*THE TASK*
Go through the lines below and copy each one that holds the string "pixels".

*DATA PROVIDED*
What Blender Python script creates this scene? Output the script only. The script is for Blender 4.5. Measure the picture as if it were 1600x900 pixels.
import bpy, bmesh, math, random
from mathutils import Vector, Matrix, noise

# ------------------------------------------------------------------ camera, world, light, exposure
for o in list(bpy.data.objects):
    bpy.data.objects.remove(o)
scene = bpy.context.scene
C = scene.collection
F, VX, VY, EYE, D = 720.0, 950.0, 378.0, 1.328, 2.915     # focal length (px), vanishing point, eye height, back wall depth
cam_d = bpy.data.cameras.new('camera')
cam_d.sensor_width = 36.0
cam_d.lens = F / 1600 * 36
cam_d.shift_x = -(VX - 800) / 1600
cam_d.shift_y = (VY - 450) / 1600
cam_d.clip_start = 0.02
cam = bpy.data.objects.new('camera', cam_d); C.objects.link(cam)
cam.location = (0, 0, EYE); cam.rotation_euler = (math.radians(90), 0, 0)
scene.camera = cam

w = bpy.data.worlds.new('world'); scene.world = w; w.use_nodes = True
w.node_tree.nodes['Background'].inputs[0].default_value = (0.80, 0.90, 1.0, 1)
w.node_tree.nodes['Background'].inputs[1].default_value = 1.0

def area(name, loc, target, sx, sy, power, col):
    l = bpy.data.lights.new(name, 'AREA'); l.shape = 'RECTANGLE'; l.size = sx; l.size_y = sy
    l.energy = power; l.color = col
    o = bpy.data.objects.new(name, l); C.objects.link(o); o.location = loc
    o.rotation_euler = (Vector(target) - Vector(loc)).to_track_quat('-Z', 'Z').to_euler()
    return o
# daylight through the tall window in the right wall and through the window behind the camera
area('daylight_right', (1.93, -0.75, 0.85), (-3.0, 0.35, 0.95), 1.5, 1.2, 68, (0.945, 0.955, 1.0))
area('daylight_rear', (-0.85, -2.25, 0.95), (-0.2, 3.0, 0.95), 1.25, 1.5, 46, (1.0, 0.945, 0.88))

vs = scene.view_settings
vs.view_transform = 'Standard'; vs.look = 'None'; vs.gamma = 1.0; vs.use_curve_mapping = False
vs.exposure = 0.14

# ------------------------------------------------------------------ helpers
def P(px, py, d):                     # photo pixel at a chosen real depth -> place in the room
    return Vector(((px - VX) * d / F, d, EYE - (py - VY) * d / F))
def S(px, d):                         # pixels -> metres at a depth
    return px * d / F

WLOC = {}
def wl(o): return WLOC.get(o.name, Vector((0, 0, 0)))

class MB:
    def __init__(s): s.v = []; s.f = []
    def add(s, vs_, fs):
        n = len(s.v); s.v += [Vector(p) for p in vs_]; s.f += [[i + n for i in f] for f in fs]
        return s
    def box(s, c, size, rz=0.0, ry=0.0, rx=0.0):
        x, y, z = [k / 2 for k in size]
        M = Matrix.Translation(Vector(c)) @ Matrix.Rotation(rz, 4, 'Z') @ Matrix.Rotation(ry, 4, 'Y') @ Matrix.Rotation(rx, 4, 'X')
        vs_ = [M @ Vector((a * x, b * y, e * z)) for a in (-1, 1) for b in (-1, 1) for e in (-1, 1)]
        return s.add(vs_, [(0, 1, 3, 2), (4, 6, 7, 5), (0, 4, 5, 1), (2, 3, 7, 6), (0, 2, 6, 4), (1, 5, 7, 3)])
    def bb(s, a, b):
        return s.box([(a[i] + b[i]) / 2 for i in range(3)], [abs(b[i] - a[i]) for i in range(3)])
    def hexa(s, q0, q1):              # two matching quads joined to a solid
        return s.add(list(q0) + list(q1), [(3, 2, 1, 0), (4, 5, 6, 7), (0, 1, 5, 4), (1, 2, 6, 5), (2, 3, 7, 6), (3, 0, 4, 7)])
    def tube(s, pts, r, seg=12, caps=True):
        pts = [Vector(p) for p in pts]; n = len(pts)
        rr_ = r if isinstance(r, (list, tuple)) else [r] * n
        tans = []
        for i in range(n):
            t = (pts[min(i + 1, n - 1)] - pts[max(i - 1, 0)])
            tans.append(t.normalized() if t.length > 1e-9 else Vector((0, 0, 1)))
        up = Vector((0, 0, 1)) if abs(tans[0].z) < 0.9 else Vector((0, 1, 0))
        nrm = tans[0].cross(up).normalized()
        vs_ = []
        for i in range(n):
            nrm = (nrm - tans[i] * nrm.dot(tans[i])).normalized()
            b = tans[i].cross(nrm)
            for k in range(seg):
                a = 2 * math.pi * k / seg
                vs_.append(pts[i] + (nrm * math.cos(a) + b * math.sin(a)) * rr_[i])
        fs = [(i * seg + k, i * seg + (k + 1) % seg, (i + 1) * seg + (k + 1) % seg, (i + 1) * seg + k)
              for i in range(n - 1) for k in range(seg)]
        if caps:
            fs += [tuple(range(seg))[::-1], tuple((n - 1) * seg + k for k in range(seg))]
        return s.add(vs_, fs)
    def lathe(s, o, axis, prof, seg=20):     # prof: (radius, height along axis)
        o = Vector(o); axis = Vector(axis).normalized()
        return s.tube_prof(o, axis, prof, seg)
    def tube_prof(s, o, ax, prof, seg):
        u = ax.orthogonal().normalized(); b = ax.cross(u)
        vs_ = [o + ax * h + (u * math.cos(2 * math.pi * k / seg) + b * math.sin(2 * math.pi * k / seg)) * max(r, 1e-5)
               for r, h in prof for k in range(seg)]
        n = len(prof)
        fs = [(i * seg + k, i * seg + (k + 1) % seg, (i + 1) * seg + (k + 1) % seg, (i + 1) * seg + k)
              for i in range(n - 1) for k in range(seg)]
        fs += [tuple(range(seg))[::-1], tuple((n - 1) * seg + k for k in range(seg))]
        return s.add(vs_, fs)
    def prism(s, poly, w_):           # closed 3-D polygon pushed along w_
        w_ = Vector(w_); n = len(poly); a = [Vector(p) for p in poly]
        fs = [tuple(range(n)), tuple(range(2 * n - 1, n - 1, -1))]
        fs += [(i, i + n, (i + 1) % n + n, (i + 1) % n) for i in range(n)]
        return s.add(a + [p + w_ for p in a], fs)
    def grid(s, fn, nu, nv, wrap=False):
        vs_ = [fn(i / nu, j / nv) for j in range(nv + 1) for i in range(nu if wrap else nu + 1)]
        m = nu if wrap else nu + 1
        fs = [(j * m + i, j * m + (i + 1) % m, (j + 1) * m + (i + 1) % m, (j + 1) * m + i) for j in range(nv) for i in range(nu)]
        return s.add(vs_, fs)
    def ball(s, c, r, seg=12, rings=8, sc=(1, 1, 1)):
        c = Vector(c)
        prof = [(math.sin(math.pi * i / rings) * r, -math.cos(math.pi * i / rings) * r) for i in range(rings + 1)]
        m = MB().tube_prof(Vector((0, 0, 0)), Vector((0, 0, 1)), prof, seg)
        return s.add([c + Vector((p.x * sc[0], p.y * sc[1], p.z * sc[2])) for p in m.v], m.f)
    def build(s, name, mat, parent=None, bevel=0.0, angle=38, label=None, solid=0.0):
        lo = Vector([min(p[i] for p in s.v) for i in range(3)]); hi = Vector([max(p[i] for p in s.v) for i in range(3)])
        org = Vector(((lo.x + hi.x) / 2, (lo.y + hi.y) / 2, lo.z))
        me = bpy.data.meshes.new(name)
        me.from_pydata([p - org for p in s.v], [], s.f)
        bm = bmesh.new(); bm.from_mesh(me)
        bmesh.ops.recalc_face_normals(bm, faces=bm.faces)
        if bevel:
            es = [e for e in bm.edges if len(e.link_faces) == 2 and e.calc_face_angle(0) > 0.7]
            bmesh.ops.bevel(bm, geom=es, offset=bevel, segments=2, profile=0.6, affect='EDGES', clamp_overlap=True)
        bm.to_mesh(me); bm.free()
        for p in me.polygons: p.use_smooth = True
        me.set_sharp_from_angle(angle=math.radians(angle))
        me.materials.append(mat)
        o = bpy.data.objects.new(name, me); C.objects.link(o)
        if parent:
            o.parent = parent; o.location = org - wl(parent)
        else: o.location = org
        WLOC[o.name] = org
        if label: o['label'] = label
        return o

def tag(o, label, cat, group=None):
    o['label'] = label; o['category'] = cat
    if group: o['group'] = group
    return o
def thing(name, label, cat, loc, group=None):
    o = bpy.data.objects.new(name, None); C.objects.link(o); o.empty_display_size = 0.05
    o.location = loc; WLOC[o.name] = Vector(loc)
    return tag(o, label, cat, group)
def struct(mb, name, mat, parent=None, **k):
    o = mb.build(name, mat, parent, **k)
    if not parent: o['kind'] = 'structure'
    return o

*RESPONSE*
What Blender Python script creates this scene? Output the script only. The script is for Blender 4.5. Measure the picture as if it were 1600x900 pixels.
def S(px, d):                         # pixels -> metres at a depth